* Start Supplied material *

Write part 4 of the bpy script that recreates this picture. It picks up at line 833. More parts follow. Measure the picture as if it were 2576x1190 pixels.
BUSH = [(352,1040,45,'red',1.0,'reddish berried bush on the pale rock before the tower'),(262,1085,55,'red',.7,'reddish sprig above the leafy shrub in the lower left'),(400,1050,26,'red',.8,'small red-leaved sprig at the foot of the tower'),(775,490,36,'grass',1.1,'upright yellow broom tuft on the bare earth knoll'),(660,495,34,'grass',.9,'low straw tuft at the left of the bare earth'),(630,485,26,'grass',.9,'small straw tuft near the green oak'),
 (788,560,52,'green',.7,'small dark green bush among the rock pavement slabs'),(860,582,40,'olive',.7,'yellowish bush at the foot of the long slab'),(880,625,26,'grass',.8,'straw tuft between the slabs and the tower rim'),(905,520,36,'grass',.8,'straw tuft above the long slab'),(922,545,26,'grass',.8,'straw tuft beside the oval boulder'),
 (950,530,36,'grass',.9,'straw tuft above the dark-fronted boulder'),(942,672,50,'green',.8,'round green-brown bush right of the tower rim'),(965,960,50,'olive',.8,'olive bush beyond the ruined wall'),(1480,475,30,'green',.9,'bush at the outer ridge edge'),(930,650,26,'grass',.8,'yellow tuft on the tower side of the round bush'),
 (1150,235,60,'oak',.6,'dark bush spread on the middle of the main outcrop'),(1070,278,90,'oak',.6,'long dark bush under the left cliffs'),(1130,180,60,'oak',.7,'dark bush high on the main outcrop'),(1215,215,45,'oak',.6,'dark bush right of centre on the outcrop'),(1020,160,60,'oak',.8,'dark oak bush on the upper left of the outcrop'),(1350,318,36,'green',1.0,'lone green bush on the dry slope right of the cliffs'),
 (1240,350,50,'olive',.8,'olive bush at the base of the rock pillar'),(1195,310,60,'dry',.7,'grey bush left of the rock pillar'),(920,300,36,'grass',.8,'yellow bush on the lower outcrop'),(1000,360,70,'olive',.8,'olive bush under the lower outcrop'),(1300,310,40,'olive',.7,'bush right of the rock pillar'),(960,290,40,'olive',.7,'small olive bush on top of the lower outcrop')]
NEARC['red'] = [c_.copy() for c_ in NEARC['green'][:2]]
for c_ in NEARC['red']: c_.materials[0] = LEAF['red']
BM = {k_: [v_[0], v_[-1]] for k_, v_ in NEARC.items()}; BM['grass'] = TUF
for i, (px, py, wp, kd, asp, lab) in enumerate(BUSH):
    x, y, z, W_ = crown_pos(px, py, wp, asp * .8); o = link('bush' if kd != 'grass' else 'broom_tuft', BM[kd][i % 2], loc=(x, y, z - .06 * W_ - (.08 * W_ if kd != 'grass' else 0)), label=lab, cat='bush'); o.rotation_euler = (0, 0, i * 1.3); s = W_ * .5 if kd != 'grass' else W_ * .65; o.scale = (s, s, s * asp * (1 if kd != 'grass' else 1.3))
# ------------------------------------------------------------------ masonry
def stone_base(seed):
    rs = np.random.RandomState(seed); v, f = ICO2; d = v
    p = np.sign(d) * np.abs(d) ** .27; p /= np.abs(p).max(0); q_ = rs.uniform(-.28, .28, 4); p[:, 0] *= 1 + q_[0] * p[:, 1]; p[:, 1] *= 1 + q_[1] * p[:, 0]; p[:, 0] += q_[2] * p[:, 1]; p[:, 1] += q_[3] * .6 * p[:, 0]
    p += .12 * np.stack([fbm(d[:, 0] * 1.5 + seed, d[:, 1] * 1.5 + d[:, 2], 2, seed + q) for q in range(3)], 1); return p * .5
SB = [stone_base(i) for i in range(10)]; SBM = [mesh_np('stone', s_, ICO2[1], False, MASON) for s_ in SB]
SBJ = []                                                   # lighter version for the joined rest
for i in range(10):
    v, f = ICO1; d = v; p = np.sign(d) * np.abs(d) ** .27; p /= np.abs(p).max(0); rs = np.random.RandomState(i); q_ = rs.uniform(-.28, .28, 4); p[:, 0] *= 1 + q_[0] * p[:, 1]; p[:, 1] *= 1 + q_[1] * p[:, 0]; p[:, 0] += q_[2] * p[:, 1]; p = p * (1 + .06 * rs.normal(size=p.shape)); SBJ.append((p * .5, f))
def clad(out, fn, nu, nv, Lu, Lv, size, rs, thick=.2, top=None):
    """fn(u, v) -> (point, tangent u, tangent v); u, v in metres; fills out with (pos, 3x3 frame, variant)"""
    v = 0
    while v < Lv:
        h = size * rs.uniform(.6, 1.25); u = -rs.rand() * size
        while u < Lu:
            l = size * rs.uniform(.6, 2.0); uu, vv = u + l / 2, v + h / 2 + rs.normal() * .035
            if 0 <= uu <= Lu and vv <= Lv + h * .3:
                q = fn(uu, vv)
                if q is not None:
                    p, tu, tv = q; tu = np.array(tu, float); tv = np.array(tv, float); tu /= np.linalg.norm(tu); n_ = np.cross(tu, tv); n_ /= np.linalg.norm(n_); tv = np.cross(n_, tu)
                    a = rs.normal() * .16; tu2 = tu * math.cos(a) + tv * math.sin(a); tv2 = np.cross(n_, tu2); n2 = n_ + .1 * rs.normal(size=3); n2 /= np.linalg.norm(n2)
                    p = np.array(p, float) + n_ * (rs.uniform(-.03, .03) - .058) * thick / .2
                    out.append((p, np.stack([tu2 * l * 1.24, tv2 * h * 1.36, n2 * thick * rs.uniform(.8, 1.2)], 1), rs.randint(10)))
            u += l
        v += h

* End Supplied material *

Required task:
Extract the data in full. Keep it word for word.

Exercise answer:
Write part 4 of the bpy script that recreates this picture. It picks up at line 833. More parts follow. Measure the picture as if it were 2576x1190 pixels.
BUSH = [(352,1040,45,'red',1.0,'reddish berried bush on the pale rock before the tower'),(262,1085,55,'red',.7,'reddish sprig above the leafy shrub in the lower left'),(400,1050,26,'red',.8,'small red-leaved sprig at the foot of the tower'),(775,490,36,'grass',1.1,'upright yellow broom tuft on the bare earth knoll'),(660,495,34,'grass',.9,'low straw tuft at the left of the bare earth'),(630,485,26,'grass',.9,'small straw tuft near the green oak'),
 (788,560,52,'green',.7,'small dark green bush among the rock pavement slabs'),(860,582,40,'olive',.7,'yellowish bush at the foot of the long slab'),(880,625,26,'grass',.8,'straw tuft between the slabs and the tower rim'),(905,520,36,'grass',.8,'straw tuft above the long slab'),(922,545,26,'grass',.8,'straw tuft beside the oval boulder'),
 (950,530,36,'grass',.9,'straw tuft above the dark-fronted boulder'),(942,672,50,'green',.8,'round green-brown bush right of the tower rim'),(965,960,50,'olive',.8,'olive bush beyond the ruined wall'),(1480,475,30,'green',.9,'bush at the outer ridge edge'),(930,650,26,'grass',.8,'yellow tuft on the tower side of the round bush'),
 (1150,235,60,'oak',.6,'dark bush spread on the middle of the main outcrop'),(1070,278,90,'oak',.6,'long dark bush under the left cliffs'),(1130,180,60,'oak',.7,'dark bush high on the main outcrop'),(1215,215,45,'oak',.6,'dark bush right of centre on the outcrop'),(1020,160,60,'oak',.8,'dark oak bush on the upper left of the outcrop'),(1350,318,36,'green',1.0,'lone green bush on the dry slope right of the cliffs'),
 (1240,350,50,'olive',.8,'olive bush at the base of the rock pillar'),(1195,310,60,'dry',.7,'grey bush left of the rock pillar'),(920,300,36,'grass',.8,'yellow bush on the lower outcrop'),(1000,360,70,'olive',.8,'olive bush under the lower outcrop'),(1300,310,40,'olive',.7,'bush right of the rock pillar'),(960,290,40,'olive',.7,'small olive bush on top of the lower outcrop')]
NEARC['red'] = [c_.copy() for c_ in NEARC['green'][:2]]
for c_ in NEARC['red']: c_.materials[0] = LEAF['red']
BM = {k_: [v_[0], v_[-1]] for k_, v_ in NEARC.items()}; BM['grass'] = TUF
for i, (px, py, wp, kd, asp, lab) in enumerate(BUSH):
    x, y, z, W_ = crown_pos(px, py, wp, asp * .8); o = link('bush' if kd != 'grass' else 'broom_tuft', BM[kd][i % 2], loc=(x, y, z - .06 * W_ - (.08 * W_ if kd != 'grass' else 0)), label=lab, cat='bush'); o.rotation_euler = (0, 0, i * 1.3); s = W_ * .5 if kd != 'grass' else W_ * .65; o.scale = (s, s, s * asp * (1 if kd != 'grass' else 1.3))
# ------------------------------------------------------------------ masonry
def stone_base(seed):
    rs = np.random.RandomState(seed); v, f = ICO2; d = v
    p = np.sign(d) * np.abs(d) ** .27; p /= np.abs(p).max(0); q_ = rs.uniform(-.28, .28, 4); p[:, 0] *= 1 + q_[0] * p[:, 1]; p[:, 1] *= 1 + q_[1] * p[:, 0]; p[:, 0] += q_[2] * p[:, 1]; p[:, 1] += q_[3] * .6 * p[:, 0]
    p += .12 * np.stack([fbm(d[:, 0] * 1.5 + seed, d[:, 1] * 1.5 + d[:, 2], 2, seed + q) for q in range(3)], 1); return p * .5
SB = [stone_base(i) for i in range(10)]; SBM = [mesh_np('stone', s_, ICO2[1], False, MASON) for s_ in SB]
SBJ = []                                                   # lighter version for the joined rest
for i in range(10):
    v, f = ICO1; d = v; p = np.sign(d) * np.abs(d) ** .27; p /= np.abs(p).max(0); rs = np.random.RandomState(i); q_ = rs.uniform(-.28, .28, 4); p[:, 0] *= 1 + q_[0] * p[:, 1]; p[:, 1] *= 1 + q_[1] * p[:, 0]; p[:, 0] += q_[2] * p[:, 1]; p = p * (1 + .06 * rs.normal(size=p.shape)); SBJ.append((p * .5, f))
def clad(out, fn, nu, nv, Lu, Lv, size, rs, thick=.2, top=None):
    """fn(u, v) -> (point, tangent u, tangent v); u, v in metres; fills out with (pos, 3x3 frame, variant)"""
    v = 0
    while v < Lv:
        h = size * rs.uniform(.6, 1.25); u = -rs.rand() * size
        while u < Lu:
            l = size * rs.uniform(.6, 2.0); uu, vv = u + l / 2, v + h / 2 + rs.normal() * .035
            if 0 <= uu <= Lu and vv <= Lv + h * .3:
                q = fn(uu, vv)
                if q is not None:
                    p, tu, tv = q; tu = np.array(tu, float); tv = np.array(tv, float); tu /= np.linalg.norm(tu); n_ = np.cross(tu, tv); n_ /= np.linalg.norm(n_); tv = np.cross(n_, tu)
                    a = rs.normal() * .16; tu2 = tu * math.cos(a) + tv * math.sin(a); tv2 = np.cross(n_, tu2); n2 = n_ + .1 * rs.normal(size=3); n2 /= np.linalg.norm(n2)
                    p = np.array(p, float) + n_ * (rs.uniform(-.03, .03) - .058) * thick / .2
                    out.append((p, np.stack([tu2 * l * 1.24, tv2 * h * 1.36, n2 * thick * rs.uniform(.8, 1.2)], 1), rs.randint(10)))
            u += l
        v += h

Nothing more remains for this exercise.